Status of models of firearms in Canada is a function of the online-maintained Firearm Reference Table. If a model's status has been changed by the RCMP, one of the first steps taken is that the RCMP will update the online FRT. (change from non-restricted to prohibited status for many of that model in that case). After that, the RCMP portion of the Canadian Firearm Centre can start into all of the downstream processes, like notifications to registered owners (restricted) and hunting for possible addresses for owner who were not required to register (non-restricted).

Since there are gov't authorized verifiers for firearms who have lawful access to the FRT, this is one of the earliest ways a non-gov't entity can confirm the status change.
 
Banning the weapon is only half of the story.

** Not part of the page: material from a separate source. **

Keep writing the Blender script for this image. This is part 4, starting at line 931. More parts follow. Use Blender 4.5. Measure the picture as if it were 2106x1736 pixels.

I have no doubt the weapon will be banned after reading up of the history of the case and the similarity between the models in question.

There has been no confirmation that the weapons will be seized without compensation. The RCMP have changed their mind on weapons before but the owners were compensated.
 
It's still a fluid situation. Federal legislators who in theory control the RCMP are still examining their options. A vaguely worded 5-year amnesty on possession and prosecutions was announced in the House of Commons.
 
While I like Canada and its peoples and I do sympathize with their plight, I'm glad I live nearly as far from the northern border as possible... just nearly 'too far' south.
 
Just to try and stay on-topic, the Federal situation in Canada continues to be fluid. Legal council for the government are trying to determine the nature of the amnesty declared by the relevant Minister in Parliament.

The original RCMP action has created a large enough firestorm (affecting 10,000 firearm owners directly) that it is being used as a wedge by the pro-gun organizations to try and get the whole broken Firearm Act revisted and reworked. It's an open question if the current federal party holding power want to make such a huge leap, but being made to look foolish and irrelevant by the RCMP might motivate them in ways that simpler intellectual appeals from the firearm community have not.

Mass letter-writing campaigns and meetings with pro-gun lobbiests are ongoing...
 
It's been reported/rumored that the SA vz-58/CZ858 rifles are now also included in this ban?

This is why we don't have registration in Arizona and other Free States, and are working on getting rid of registration and idiotic bans in states that do have them, to restore liberty and the rule of Constitutional law.
I certainly hope our Canadian friends can get this idiocy overturned soon, and some sanity returns.
 
Yes, the list of prohibited firearms has been expanded to include later production units of the CZ858. Count of recently prohibited firearms is now around 13,000.

This concrete example of the insanity that emerges from the arcane Firearm Act may actually give the pro-firearm community in Canada a handle to push for getting it replaced with much more sane legislation and associated rules.